When I was still in Asia and in the process of losing weight, I had to push myself everyday to go beyond my comfort zone. Actually, at that time, it was much more about spending more time deeply in my "discomfort zone". I walked when it hurt. I didn't eat when I was hungry. I went out in public when it brought on mockery and made me embarrassed.

It's important to emphasize that I did these things at a slow pace. I wasn't one of these "give until it hurts", "no pain, no gain", or "no excuses" sorts of people. I walked until it hurt and stopped for awhile. I didn't eat when I was hungry, but not for hours. I put off eating for 5 minutes or 15. I endured discomfort, but it was a slow, relatively gentle stretching of my boundaries. I see no virtue in excessive suffering and have nothing to prove to anyone in regards to my character strength. The sole purpose of living in my discomfort zone was growth in a particular direction, not to prove how tough and committed I was.

Since my weight seems to be in an extended plateau (around 185), and I'm okay with that, I've been focusing on finding other ways to grow that do not relate to food or weight. I was doing this before by doing normal things that average weight people did without thinking. After I could go to restaurants, take a walk, go to a movie, etc., I decided that when I returned to America, I was going to keep pushing the boundaries of my comfort zone by doing things that even average weight people of my age may not be comfortable doing. Since I'm still fat, some of these things are more intimidating, but I'm doing them anyway because I want to build a level of comfort with my body as well as enjoy things.

Last weekend, I took part in a market test for a console game. In and of itself, this probably doesn't sound too adventurous, but this was a fitness game.
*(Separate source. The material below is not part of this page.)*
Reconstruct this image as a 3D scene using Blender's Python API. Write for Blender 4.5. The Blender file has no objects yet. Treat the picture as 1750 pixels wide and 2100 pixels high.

Taking part in the test required me to go into a big room with strangers, watch an instructor on the screen and see a silhouette of my own chunky body next to him doing exercises.

I'm in very good health, and I can walk for hours, but I don't have the greatest overall capacity to do exercises well. I do table push ups, but I can't do a real push-up. I can run in place, but not with my knees high. I can jump, but not very high. I did all of the things I was asked, and I did them poorly in front of a stranger. And, in the end, I didn't care. Sure, I was self-conscious at first, but I got over it and in the end I was glad to have put myself to the test. Even if the woman who watched me though I was a huge lumpen failure (which she probably didn't care at all), what of it? I was still walking away with my loving husband to live our new life. What was more, I had grown from the experience. It may have been a small thing for other people, but I'm pretty sure that even people who do not have weight problems would have been reluctant to do that sort of thing.

One thing I realized is that an after effect of the pattern through which I lost weight has followed me beyond the process. That is, I've learned the benefits of slowly stretching your boundaries on a regular basis. I don't want to end up with a shrinking life as I get older because I live in accord with my fears. I want to end up with a bigger life because I conquer them one piece at a time.

1 comment:

Arwenn said...

That was indeed brave and great that you actively looked for something that would push your boundaries - and then followed through.It's the follow-through that I really, really need to work on. I'd add that as an average person your information was probably more valuable to them than an athlete.